What you should do -
Filter for the word "from" and keep each matching line.

--- START Raw data ---

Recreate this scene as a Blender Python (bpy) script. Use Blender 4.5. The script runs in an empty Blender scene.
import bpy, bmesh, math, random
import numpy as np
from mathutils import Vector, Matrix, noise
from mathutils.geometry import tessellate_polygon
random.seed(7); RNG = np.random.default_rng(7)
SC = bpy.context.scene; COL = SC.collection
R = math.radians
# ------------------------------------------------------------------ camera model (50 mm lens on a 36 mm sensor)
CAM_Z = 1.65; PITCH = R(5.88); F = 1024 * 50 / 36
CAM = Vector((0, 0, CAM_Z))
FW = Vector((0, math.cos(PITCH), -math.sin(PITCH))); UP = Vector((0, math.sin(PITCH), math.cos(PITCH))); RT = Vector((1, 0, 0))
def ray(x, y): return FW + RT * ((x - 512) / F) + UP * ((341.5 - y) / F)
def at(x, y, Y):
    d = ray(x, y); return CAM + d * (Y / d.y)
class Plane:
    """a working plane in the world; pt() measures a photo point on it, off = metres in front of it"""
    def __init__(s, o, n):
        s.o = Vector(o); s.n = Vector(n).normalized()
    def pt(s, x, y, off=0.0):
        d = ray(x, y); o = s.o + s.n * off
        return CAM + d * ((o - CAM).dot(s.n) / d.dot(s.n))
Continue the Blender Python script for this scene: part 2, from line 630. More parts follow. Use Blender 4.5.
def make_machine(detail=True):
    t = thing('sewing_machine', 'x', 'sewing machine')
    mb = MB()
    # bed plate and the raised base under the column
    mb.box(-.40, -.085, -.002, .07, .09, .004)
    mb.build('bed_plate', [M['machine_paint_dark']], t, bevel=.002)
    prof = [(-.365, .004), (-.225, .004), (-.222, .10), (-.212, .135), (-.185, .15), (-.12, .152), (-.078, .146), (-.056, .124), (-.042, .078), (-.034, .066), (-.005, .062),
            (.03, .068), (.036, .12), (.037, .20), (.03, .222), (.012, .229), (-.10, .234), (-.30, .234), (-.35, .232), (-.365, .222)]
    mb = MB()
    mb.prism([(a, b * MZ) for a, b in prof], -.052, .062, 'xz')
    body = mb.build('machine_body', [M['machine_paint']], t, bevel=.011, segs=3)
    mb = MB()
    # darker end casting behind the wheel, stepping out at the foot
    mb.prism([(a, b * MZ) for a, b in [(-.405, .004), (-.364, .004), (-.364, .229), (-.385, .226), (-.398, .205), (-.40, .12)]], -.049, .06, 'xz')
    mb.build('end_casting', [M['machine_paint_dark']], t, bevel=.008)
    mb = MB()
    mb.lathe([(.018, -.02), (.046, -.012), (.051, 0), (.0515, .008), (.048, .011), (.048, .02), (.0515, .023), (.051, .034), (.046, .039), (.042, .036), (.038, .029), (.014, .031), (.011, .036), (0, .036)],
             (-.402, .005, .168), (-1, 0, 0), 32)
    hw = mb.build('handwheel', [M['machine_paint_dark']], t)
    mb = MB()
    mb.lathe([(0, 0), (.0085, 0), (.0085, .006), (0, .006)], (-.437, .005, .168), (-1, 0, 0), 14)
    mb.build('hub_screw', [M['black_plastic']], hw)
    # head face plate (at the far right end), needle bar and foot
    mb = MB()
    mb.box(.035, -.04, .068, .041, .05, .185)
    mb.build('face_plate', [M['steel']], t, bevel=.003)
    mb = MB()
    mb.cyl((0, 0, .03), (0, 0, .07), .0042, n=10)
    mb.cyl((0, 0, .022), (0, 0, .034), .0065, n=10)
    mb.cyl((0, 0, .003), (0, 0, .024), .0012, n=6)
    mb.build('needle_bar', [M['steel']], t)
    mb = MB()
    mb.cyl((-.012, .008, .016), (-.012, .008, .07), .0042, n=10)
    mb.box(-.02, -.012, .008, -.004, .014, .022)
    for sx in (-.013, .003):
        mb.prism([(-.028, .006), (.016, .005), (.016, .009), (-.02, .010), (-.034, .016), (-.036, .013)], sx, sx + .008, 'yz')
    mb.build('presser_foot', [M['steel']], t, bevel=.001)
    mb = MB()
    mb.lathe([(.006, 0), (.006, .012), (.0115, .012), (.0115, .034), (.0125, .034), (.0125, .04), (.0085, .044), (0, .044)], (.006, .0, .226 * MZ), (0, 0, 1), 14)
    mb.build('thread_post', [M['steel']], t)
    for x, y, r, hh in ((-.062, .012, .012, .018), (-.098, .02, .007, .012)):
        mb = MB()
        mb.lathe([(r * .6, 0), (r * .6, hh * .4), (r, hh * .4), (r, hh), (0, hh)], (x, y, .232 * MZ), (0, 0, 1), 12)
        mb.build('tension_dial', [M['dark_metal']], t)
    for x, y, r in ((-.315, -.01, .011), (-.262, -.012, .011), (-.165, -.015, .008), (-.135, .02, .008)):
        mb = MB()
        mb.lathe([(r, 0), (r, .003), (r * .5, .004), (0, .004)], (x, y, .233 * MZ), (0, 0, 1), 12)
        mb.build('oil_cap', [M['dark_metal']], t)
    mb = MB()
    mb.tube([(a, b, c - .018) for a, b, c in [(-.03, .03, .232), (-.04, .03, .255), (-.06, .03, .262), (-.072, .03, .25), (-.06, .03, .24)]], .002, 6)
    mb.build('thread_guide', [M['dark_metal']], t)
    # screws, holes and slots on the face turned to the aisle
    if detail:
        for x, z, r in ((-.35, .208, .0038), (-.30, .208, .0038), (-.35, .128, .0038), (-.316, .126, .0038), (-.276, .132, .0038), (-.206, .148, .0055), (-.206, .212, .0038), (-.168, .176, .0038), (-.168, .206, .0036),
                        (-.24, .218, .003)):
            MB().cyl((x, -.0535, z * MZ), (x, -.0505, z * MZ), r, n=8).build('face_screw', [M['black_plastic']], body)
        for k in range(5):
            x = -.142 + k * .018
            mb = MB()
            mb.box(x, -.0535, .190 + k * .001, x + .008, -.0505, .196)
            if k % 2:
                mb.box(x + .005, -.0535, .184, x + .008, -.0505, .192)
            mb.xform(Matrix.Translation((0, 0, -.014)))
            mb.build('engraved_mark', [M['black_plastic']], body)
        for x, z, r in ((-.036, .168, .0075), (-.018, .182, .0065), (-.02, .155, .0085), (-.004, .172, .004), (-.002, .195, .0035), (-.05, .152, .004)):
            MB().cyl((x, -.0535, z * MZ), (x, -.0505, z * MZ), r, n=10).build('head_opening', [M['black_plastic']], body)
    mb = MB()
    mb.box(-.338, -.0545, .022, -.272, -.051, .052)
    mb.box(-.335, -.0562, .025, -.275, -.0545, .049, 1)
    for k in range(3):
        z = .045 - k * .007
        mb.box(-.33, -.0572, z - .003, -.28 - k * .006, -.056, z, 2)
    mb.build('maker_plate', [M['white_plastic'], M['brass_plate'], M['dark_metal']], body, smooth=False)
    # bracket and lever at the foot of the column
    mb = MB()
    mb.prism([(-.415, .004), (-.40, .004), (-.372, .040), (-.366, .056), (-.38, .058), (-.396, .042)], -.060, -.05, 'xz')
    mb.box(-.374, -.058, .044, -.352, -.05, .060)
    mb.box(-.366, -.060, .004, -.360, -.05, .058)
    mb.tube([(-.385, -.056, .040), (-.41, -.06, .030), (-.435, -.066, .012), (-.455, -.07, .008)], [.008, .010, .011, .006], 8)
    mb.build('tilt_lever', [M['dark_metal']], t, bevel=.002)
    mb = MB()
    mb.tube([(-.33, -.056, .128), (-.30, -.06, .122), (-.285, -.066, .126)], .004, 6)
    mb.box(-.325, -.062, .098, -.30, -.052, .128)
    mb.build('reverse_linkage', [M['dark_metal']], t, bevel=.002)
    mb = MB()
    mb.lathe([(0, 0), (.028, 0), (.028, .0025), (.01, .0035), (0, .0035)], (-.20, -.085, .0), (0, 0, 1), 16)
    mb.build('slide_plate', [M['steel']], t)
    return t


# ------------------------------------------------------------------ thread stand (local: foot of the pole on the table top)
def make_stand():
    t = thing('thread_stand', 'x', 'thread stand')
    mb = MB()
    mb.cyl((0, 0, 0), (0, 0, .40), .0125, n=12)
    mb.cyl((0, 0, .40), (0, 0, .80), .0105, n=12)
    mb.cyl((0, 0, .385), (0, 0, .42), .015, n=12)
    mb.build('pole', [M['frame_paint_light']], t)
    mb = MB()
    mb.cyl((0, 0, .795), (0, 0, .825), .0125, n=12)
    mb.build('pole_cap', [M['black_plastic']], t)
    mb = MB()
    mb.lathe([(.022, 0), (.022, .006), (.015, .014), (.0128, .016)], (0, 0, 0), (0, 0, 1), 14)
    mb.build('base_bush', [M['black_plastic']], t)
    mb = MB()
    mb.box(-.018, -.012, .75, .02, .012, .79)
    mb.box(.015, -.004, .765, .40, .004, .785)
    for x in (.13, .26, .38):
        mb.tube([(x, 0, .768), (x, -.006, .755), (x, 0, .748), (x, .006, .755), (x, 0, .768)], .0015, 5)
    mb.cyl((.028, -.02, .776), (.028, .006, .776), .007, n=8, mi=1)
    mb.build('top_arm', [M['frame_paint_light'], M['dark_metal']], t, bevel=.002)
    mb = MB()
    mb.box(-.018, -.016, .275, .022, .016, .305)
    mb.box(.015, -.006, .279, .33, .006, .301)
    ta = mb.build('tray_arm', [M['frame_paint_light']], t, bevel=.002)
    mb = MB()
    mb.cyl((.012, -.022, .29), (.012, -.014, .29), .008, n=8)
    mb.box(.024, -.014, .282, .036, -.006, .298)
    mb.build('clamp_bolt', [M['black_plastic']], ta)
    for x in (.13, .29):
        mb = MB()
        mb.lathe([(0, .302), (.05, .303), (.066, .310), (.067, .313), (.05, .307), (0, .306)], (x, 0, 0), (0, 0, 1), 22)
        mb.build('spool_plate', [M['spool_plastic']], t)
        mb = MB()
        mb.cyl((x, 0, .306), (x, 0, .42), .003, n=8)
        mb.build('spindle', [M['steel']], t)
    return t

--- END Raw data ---

Response to this task -
from mathutils import Vector, Matrix, noise
from mathutils.geometry import tessellate_polygon
Continue the Blender Python script for this scene: part 2, from line 630. More parts follow. Use Blender 4.5.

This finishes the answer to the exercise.